▶ _Provided data_:

__________________________________________________

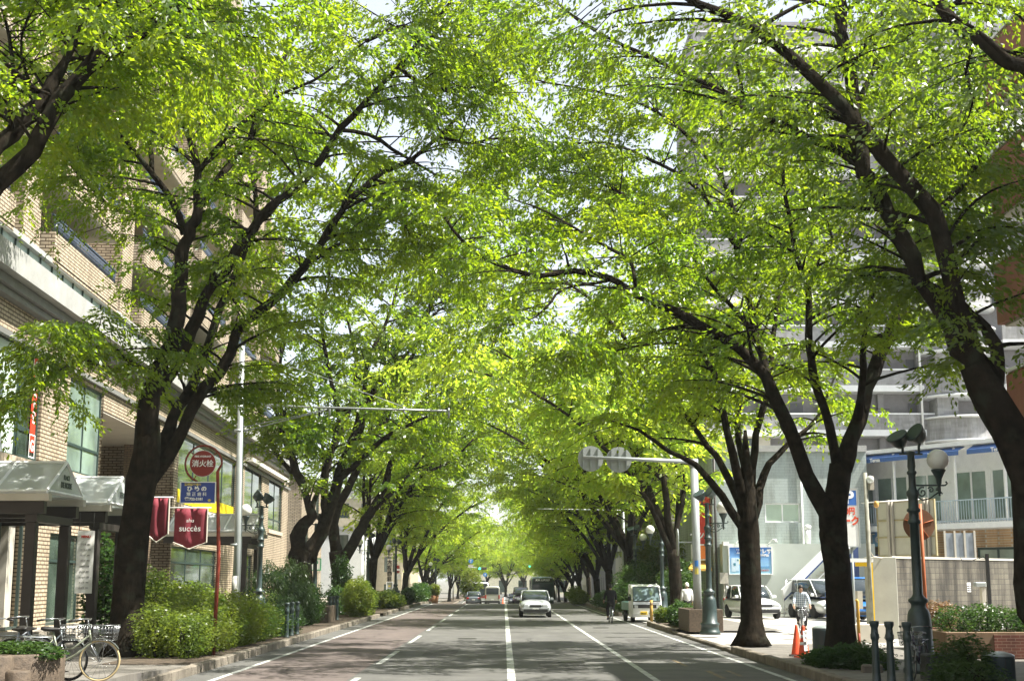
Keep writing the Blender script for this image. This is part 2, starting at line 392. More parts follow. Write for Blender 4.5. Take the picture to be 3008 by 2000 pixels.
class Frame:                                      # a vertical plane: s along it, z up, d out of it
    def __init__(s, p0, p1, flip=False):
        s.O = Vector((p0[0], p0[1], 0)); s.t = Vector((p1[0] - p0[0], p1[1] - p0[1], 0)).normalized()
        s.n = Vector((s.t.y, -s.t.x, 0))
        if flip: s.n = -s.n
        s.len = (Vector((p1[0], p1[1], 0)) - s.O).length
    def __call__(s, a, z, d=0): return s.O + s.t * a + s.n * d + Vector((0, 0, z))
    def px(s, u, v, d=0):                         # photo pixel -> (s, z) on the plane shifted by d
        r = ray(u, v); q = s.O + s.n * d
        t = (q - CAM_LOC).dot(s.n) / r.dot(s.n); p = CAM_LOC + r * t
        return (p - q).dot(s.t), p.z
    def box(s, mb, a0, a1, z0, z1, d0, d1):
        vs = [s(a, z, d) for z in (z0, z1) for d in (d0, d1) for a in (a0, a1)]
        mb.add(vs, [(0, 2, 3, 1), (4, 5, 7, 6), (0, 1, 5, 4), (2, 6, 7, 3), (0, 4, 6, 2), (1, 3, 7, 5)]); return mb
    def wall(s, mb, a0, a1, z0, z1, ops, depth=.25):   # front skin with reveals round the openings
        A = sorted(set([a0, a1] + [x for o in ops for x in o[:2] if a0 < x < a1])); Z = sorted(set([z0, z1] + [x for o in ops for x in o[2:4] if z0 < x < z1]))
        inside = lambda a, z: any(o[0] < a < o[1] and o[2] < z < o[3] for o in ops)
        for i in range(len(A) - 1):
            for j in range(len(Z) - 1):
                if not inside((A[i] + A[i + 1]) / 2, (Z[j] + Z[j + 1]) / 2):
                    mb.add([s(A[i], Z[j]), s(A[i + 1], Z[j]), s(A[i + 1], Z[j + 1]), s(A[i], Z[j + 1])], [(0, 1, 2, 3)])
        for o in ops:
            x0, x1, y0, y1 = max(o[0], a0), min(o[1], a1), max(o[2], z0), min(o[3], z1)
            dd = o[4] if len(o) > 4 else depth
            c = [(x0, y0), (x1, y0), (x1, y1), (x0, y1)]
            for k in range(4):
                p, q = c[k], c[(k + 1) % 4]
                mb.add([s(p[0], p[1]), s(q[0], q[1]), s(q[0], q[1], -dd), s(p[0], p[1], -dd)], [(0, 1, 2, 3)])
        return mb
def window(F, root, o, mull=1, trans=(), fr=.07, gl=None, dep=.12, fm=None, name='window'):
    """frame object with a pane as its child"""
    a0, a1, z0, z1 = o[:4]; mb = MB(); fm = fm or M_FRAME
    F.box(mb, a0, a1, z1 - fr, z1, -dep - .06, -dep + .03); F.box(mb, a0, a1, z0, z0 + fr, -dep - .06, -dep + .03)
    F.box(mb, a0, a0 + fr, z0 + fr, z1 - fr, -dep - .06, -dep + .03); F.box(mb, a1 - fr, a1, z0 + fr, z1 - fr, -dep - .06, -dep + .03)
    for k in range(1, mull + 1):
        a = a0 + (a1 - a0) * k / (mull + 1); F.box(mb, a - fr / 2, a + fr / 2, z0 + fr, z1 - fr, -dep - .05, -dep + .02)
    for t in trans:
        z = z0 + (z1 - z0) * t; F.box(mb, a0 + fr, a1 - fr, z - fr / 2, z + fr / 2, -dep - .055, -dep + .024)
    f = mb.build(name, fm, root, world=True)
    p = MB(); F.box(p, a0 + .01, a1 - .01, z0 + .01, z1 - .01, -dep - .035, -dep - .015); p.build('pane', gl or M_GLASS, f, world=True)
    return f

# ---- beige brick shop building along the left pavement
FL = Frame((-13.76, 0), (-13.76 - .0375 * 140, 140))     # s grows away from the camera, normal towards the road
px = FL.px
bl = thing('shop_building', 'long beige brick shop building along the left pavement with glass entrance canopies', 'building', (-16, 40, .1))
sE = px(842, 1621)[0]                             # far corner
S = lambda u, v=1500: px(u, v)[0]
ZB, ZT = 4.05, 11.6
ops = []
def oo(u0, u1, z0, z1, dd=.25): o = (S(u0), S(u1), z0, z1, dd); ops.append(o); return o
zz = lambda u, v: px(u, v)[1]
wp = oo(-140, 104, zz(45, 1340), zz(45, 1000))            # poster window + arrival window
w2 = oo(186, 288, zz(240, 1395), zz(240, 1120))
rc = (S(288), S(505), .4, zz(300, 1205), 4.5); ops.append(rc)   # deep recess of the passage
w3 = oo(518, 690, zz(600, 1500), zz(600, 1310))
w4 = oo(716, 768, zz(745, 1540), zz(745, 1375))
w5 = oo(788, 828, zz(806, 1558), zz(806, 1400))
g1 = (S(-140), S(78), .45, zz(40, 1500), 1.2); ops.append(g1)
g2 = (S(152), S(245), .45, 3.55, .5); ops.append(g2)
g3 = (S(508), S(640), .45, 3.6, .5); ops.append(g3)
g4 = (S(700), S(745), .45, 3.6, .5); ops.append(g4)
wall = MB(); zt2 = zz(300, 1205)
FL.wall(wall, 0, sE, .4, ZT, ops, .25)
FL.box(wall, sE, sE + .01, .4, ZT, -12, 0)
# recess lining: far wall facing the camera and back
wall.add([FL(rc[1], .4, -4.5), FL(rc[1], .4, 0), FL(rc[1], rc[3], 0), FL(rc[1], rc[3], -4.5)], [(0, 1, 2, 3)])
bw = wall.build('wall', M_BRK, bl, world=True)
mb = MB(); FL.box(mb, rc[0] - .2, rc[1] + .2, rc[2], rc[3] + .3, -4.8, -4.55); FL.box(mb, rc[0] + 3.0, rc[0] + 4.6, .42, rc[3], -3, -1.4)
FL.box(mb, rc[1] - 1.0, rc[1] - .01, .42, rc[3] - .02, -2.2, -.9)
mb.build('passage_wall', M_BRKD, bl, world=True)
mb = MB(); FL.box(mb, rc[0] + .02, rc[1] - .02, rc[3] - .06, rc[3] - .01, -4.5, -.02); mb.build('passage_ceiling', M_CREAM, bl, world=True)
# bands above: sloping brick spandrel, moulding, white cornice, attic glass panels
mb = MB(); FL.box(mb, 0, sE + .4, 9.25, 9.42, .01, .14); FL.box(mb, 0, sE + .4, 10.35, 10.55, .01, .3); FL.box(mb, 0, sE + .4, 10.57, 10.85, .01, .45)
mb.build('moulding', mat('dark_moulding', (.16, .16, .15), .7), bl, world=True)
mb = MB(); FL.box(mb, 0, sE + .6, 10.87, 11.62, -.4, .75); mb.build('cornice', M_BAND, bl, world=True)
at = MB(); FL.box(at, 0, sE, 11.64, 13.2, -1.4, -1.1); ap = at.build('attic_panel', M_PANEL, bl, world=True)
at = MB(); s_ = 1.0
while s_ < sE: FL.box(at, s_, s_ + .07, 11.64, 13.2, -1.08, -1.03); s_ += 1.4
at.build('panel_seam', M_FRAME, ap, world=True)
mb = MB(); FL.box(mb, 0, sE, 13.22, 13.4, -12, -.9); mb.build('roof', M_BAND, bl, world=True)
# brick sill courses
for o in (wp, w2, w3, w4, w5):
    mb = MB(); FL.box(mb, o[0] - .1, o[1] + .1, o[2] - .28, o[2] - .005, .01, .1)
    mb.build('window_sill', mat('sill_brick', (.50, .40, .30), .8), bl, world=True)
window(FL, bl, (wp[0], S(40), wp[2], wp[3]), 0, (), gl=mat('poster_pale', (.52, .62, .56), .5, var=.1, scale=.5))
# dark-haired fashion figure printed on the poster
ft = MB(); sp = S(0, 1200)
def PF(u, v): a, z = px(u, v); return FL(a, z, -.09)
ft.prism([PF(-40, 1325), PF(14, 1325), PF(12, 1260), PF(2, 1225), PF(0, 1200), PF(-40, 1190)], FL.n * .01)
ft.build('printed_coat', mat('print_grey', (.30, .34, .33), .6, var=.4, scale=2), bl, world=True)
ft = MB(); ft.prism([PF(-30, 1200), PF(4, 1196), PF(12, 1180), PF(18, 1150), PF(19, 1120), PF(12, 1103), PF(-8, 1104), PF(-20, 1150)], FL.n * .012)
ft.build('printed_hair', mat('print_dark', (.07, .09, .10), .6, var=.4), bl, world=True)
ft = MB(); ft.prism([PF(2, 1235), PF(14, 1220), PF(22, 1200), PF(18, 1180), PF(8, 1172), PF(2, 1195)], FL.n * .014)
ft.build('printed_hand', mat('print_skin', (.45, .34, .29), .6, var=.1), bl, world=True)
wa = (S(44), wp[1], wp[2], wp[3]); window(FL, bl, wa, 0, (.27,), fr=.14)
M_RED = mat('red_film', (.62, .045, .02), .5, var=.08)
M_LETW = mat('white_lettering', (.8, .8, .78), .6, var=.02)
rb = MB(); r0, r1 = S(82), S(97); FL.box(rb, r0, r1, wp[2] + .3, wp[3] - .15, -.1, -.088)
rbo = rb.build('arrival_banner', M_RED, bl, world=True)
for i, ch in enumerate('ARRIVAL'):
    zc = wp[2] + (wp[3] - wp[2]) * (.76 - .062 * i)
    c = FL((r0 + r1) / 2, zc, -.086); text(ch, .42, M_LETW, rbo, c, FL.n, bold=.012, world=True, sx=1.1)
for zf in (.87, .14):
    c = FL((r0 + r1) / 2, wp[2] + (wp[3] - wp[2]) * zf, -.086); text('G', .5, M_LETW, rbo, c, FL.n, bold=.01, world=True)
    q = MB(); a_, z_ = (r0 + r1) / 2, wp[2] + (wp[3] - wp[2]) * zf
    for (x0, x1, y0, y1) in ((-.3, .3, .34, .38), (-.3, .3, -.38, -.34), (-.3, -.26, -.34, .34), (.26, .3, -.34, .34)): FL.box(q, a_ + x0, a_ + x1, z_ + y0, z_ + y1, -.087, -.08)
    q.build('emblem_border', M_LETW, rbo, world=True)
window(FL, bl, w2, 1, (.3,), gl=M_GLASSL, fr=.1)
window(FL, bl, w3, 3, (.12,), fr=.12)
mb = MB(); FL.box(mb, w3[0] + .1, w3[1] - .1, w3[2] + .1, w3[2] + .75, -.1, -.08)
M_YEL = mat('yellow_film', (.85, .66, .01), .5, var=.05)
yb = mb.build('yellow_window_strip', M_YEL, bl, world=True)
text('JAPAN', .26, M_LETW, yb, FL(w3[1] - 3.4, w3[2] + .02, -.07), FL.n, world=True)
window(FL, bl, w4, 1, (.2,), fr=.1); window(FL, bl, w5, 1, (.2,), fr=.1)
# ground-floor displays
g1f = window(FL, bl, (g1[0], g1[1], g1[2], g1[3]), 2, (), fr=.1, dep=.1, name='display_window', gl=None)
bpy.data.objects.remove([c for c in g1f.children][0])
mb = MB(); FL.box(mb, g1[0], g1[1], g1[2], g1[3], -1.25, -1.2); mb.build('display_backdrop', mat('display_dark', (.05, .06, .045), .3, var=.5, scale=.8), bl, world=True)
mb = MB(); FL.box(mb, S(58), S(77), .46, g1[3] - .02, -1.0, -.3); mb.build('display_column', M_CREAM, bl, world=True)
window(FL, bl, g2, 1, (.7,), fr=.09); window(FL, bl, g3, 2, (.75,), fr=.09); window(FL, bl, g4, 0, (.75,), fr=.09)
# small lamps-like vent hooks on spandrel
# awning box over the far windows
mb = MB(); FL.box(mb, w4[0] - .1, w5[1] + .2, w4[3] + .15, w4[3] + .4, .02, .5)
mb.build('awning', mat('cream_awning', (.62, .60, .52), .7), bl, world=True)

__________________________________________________

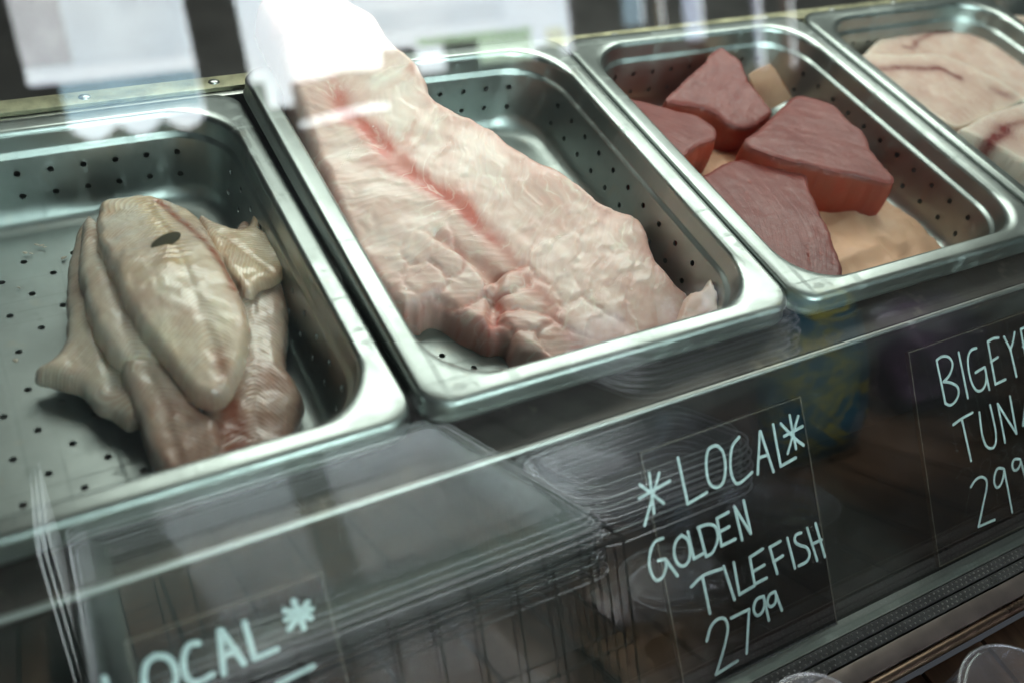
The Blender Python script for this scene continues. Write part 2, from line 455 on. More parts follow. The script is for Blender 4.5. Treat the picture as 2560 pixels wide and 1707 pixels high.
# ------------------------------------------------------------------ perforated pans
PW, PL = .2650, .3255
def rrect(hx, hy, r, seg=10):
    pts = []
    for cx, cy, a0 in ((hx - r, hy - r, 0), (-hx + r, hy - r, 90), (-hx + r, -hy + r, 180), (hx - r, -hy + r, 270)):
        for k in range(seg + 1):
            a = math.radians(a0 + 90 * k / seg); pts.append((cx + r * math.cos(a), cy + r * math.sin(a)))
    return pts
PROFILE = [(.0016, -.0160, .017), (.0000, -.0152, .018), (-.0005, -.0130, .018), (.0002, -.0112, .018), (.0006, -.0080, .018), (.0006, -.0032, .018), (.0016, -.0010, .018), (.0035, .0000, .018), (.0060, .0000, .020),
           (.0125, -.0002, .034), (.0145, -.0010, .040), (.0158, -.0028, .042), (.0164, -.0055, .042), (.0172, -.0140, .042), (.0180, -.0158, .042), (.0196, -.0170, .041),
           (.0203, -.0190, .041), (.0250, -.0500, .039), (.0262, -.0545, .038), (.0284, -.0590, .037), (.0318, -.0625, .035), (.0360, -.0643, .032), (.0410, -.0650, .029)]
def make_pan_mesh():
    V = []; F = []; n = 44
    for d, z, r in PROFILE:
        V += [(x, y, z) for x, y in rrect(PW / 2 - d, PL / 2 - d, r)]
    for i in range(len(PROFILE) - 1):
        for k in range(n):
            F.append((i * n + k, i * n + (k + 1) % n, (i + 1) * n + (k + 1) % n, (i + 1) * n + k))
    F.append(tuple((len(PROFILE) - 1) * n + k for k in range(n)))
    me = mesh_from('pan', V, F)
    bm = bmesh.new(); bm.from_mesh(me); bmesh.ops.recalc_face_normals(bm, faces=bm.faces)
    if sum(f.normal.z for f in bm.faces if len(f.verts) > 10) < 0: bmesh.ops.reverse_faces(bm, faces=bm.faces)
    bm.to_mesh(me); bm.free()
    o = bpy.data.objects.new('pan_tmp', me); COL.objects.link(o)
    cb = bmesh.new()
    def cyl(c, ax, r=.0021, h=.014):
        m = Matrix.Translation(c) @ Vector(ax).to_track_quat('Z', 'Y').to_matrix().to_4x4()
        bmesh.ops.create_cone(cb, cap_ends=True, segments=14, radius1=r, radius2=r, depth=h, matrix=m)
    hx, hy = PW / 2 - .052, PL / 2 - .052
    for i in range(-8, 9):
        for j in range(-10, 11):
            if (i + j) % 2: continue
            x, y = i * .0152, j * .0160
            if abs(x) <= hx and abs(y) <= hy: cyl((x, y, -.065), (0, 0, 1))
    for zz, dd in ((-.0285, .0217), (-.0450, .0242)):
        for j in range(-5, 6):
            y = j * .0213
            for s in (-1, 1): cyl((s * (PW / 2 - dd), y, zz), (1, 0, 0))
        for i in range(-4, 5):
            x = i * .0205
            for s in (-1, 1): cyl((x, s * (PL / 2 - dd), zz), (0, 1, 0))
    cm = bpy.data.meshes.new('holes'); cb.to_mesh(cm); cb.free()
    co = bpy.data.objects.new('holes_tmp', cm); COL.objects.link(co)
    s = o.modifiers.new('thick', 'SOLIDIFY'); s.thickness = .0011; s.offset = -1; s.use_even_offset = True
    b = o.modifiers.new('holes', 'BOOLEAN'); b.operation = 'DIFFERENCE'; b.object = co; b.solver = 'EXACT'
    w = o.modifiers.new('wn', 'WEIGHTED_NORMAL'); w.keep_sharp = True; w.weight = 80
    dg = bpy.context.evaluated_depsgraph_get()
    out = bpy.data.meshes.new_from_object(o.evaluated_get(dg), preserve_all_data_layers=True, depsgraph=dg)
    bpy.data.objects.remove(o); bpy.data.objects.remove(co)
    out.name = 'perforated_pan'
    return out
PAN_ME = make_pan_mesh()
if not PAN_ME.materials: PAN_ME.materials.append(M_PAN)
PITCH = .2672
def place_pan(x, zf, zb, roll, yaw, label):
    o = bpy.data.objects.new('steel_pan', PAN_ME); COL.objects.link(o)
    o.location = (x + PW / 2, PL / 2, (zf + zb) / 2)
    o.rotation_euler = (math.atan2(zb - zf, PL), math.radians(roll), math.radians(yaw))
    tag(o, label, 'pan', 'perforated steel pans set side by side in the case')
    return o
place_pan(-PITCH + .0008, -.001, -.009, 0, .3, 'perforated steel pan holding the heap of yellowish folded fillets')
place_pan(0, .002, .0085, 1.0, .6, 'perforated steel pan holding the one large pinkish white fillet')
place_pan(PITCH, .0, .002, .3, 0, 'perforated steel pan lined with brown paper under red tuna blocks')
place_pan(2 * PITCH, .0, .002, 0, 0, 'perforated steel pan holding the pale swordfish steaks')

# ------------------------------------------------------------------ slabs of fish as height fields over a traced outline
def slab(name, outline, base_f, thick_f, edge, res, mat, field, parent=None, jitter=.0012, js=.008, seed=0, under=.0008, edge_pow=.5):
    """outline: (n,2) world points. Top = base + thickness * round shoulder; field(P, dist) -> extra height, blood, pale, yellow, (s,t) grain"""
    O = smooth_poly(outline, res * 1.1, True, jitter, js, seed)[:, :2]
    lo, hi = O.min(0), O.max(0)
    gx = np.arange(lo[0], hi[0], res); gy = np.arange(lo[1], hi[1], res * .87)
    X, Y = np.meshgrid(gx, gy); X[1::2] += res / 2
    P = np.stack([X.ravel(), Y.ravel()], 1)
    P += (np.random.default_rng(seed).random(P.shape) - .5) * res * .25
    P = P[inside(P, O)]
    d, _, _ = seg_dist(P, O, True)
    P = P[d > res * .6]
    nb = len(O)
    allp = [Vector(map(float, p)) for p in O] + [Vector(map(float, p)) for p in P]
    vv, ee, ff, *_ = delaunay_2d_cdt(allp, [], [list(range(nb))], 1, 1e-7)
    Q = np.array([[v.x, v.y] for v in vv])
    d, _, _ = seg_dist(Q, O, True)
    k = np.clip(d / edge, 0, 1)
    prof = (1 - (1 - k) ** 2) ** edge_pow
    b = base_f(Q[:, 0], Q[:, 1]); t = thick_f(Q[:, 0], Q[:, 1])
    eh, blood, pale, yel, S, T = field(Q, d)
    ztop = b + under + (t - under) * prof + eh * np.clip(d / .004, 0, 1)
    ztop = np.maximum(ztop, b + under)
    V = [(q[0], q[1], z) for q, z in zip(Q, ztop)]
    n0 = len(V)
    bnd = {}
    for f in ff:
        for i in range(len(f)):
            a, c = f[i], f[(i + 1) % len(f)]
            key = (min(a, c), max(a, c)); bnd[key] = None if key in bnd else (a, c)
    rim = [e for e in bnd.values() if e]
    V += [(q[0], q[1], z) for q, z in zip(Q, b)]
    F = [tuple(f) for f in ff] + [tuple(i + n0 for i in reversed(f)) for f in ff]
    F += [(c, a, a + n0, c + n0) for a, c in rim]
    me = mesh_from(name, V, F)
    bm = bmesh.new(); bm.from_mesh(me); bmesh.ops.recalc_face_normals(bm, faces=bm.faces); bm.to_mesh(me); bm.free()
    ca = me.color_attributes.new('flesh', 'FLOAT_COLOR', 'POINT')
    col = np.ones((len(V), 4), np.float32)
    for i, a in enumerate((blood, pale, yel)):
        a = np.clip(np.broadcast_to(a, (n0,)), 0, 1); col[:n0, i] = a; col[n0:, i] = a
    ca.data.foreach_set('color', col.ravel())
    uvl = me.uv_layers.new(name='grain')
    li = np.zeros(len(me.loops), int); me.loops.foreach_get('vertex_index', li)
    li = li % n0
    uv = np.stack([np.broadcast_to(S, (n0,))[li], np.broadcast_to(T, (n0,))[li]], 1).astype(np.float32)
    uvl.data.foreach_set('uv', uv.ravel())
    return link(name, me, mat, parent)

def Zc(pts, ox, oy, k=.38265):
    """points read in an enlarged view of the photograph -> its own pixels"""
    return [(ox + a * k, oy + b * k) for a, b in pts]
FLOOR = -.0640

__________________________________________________

▶ _Objective_:
Say how many lines of the data hold the string "part". Reply with the number alone.

▶ _Final result_:
2